Investigation sheds new light on Anne Frank’s betrayal
THE HAGUE: The Jewish family of Anne Frank hiding in Amsterdam during World War II was most likely betrayed by a notary in Amsterdam, says a new cold case investigation. The results were summed up in the book entitled “The Betrayal of Anne Frank. A Cold Case Investigation”, written by Canadian author Rosemary Sullivan. It was published on Monday, reports Xinhua news agency. The investigative team that had analysed the betrayal of Anne Frank and her family for years came to the conclusion that Jewish notary Arnold van den Bergh had given away their hiding place to the Nazi German occupiers in the Netherlands along with the addresses of others in hiding to save his own family.
No definitive proof was found, but according to the team Anne Frank’s father Otto Frank, the only family member who survived the war, himself seemed to have taken the theory seriously. Anne Frank, born on June 12, 1929, is one the most famous Jewish victims of the Holocaust during World War II. Her diary has been published in several languages and adapted for stage and screen alike. During the Nazi occupation of the Netherlands between 1940 and 1945, Anne Frank and her family went into hiding in Amsterdam in 1942 to escape persecution.

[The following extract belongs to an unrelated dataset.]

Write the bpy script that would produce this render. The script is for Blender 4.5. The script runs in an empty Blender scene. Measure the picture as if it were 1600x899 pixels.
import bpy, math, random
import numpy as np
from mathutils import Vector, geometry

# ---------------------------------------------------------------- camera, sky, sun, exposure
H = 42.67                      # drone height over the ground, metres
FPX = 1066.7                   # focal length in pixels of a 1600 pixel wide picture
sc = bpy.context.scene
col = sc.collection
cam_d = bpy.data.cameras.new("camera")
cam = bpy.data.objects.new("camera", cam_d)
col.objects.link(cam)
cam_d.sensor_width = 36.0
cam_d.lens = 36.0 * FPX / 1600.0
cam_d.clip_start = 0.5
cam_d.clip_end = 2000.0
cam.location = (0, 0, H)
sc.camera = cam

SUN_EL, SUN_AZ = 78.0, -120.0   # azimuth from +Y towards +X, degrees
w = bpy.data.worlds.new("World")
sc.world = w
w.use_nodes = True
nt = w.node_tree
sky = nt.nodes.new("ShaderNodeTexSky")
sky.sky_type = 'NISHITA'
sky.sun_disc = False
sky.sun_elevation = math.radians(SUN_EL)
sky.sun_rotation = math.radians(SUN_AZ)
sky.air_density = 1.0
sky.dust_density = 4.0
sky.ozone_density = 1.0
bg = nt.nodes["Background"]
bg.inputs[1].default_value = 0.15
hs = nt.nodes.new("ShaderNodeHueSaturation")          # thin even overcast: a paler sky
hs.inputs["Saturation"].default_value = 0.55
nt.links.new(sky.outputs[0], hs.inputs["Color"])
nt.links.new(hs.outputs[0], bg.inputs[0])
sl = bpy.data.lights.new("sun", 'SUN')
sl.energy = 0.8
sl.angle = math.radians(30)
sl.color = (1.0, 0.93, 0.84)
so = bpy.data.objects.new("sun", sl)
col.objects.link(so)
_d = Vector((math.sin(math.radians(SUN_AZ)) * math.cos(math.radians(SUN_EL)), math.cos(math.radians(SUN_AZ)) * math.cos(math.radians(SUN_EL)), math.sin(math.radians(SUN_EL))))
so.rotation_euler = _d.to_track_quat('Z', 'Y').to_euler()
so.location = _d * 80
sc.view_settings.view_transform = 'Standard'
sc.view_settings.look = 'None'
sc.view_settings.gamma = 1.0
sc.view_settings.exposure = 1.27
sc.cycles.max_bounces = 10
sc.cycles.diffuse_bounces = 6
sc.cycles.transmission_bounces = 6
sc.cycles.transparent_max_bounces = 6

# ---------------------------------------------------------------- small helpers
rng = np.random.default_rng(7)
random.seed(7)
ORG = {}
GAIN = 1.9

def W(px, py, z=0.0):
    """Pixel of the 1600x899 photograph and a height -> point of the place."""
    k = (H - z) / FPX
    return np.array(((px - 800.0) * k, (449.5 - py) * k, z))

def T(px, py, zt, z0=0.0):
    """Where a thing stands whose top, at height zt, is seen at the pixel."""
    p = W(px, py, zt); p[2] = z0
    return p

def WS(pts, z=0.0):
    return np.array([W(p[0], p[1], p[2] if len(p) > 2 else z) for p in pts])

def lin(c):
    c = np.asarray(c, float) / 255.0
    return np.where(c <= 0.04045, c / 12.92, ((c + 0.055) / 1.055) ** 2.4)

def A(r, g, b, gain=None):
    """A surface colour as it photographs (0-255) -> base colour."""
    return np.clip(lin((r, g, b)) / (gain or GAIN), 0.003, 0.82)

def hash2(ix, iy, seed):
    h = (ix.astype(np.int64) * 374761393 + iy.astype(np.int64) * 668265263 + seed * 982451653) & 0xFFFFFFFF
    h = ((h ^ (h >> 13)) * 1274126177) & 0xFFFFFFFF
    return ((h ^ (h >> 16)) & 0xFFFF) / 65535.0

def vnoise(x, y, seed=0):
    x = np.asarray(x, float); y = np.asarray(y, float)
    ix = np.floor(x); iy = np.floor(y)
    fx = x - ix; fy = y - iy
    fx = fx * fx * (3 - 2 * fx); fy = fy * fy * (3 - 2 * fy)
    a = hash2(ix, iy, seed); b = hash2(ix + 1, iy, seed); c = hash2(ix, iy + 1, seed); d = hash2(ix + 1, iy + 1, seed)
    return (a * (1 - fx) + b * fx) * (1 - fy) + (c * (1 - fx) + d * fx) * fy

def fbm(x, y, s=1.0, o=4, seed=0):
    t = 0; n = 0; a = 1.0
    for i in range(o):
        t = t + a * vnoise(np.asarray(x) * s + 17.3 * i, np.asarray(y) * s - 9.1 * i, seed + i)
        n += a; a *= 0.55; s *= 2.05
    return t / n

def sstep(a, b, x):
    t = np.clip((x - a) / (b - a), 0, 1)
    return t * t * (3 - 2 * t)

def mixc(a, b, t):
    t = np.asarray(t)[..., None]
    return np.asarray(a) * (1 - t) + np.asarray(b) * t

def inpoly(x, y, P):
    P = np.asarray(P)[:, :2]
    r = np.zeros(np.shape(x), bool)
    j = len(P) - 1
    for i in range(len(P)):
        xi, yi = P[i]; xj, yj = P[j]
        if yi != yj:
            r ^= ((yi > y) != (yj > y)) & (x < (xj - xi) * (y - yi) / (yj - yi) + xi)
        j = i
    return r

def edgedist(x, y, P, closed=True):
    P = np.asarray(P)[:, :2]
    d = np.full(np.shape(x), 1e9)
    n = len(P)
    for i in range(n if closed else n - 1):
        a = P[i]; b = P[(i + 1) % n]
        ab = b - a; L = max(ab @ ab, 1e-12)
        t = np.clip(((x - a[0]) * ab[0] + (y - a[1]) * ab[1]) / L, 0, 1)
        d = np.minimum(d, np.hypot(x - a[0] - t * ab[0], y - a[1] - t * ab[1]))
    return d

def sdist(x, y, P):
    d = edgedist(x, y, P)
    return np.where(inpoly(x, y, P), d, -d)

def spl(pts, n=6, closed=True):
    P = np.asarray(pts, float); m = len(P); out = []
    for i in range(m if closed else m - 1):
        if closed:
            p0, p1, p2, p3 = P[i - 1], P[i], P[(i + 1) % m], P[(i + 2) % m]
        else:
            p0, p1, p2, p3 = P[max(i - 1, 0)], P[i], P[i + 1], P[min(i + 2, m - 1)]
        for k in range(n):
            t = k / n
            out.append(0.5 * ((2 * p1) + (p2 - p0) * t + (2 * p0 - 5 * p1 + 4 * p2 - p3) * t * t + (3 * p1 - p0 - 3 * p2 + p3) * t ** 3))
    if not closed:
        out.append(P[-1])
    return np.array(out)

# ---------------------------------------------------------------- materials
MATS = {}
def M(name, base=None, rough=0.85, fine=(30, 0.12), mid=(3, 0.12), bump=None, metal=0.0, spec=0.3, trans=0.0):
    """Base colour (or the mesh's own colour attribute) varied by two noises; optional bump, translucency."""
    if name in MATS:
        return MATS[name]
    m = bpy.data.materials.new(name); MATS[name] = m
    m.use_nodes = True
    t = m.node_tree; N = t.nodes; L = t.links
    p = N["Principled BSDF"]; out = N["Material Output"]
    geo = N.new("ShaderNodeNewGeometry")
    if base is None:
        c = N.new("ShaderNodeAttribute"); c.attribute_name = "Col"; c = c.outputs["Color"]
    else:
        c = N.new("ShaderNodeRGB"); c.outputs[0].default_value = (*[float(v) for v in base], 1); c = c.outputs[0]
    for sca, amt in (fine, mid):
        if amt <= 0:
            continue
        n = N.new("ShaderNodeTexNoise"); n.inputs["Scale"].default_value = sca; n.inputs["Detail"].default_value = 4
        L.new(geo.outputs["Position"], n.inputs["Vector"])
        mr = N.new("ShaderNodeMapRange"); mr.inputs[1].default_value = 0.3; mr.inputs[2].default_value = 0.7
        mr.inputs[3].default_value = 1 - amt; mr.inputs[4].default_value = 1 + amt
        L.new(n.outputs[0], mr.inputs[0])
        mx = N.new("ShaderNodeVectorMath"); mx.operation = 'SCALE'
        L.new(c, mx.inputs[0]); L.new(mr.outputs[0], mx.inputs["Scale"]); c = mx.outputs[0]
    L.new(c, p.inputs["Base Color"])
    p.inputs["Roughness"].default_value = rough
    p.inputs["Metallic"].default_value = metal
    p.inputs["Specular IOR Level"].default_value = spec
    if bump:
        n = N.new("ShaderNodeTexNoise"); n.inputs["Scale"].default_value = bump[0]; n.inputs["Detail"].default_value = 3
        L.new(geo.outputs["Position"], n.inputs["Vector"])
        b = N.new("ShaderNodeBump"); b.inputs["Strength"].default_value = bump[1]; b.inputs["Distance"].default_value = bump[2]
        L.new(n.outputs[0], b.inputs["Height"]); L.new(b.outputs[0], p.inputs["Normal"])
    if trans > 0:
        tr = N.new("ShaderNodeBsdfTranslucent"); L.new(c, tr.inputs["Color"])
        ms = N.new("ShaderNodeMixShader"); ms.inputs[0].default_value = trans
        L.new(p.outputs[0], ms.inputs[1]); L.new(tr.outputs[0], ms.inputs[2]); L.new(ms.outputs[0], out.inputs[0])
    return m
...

Two years later, the Franks were betrayed and Anne along with her elder sister Margot were transported first to Auschwitz and then to the Bergen-Belsen concentration camp, where they both died of typhus probably in February or March 1945. The exact date of their death remains unknown. Despite the extensive attention paid to Anne Frank’s life since the first publications of her diary, up to now it was not clear how the Nazis discovered the Frank family’s hiding place in a secret annex on the Prinsengracht in the centre of Amsterdam. In 2016, Dutch filmmaker Thijs Bayens came up with the idea to study one of the best-known mysteries of World War II with the help of modern police techniques and investigative tools.